日本武尊 その3
日本武尊ヒガシヘ
武尊が、駿河に参られた時、反逆する豪族の謀略にかかります。
鹿狩りのために野に入ってゆかれた武尊でしたが、敵は枯れ草に火を放ち野を焼き、武尊を焼き殺そうとします。
愛する妻、弟橘姫と離れ離れになった武尊は、弟橘、弟橘と名を叫び、探しまわります。
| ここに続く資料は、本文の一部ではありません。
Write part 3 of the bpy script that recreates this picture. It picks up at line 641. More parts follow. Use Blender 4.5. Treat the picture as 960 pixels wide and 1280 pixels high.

しかし、見つけた時にはもはや火に囲まれ一巻の終わりか・・・そのとき、伊勢での倭姫の言葉を思い出した武尊。
「窮地に陥ったとき、この二つがそなたを救ってくれるでしょう」
武尊は、自分たちの周りの草を天の叢雲の剣で薙ぎ払い、火が燃え移らぬようにしたあと、袋から火打石を取り出してその草に火をつけました。
すると、急に風向きが変わり火が敵を焼き払ってゆくではありませんか。
そのときから、その剣は草薙の剣と呼ばれるようになり、焼き討ちにあったその地は焼津と名付けられたのでした。
武尊の大和軍は、陸路を避けて三浦半島の先の走水から浦賀水道を越えて海路、千葉の南に向かってゆきます。
ところが、先を急き、気持ちが高ぶっていた武尊は謙虚さを失い海神の怒りをかってしまうのです。
突然の大嵐に、船はもはや風前の灯です。
海神の怒りを鎮めるには、生贄を差し出すしかありません。
見ると武尊の愛する妻、弟橘姫が荒れ狂う海に向かい手を合わせ飛びこもうとしています。
「尊さま、相模の小野で私を燃える火の中から救い出してくださいました。
どんなに嬉しく幸せだったことでしょう。
今度は私がこの命を尊さまのために捧げさせていただくときです。
どうか、ヤマトの統一という悲願を果たし、大君のためにはたらき、そして、偉大なスメラミコトとおなりください」
弟橘姫は、着物を翻して荒れ狂う海に飛び込みました。
やがて海は、鎮まり、凪ぎ、黒雲は去り、大和軍は岸に着きました。
行軍を続けなければならない武尊でしたが、去りがたく海を眺めるばかりでした。
君去らず・・・その地は木更津と呼ばれるようになり、翌朝、姫が来ていた着物の袖が流れ着いた浜は、袖ヶ浦と呼ばれています。
ヤマトのたましい
弟橘姫が、日本武尊のために命を捧げた走水に、走水神社があり姫が祀られています。
神殿を越えて高台に上ると、石碑があり弟橘姫が最期に詠んだ詩が刻まれています。
「さねさし相模の小野に燃ゆる火の火中に立ちて問ひし君はも」
明治四二年に建てられた石碑の裏側には七名の建立発起人の名前があります。
その中に東郷平八郎、乃木希典・・・日本を護った軍神の名もあります。
弟橘姫の姿に、ヤマト人の真のたましいのあり方を見たのでしょう。
日本武尊は、東国を平らげて大君の待つ大和へと帰る途中、近江の伊吹山で重体となられ、大和を目指すもついに伊勢の国、能褒野までたどり着くともう足が三重に折れて立ち上がることもできず、そこで息を引き取られました。
私が住む場所が、三重と呼ばれるのもそこからきています。
命かけてヤマト統一を目指した日本武尊の陵は、亀山にあり、今も静かに我が国を見守ってくださっています。
若くして天翔けてゆかれた日本武尊の念い、魂で受けとめたいものです。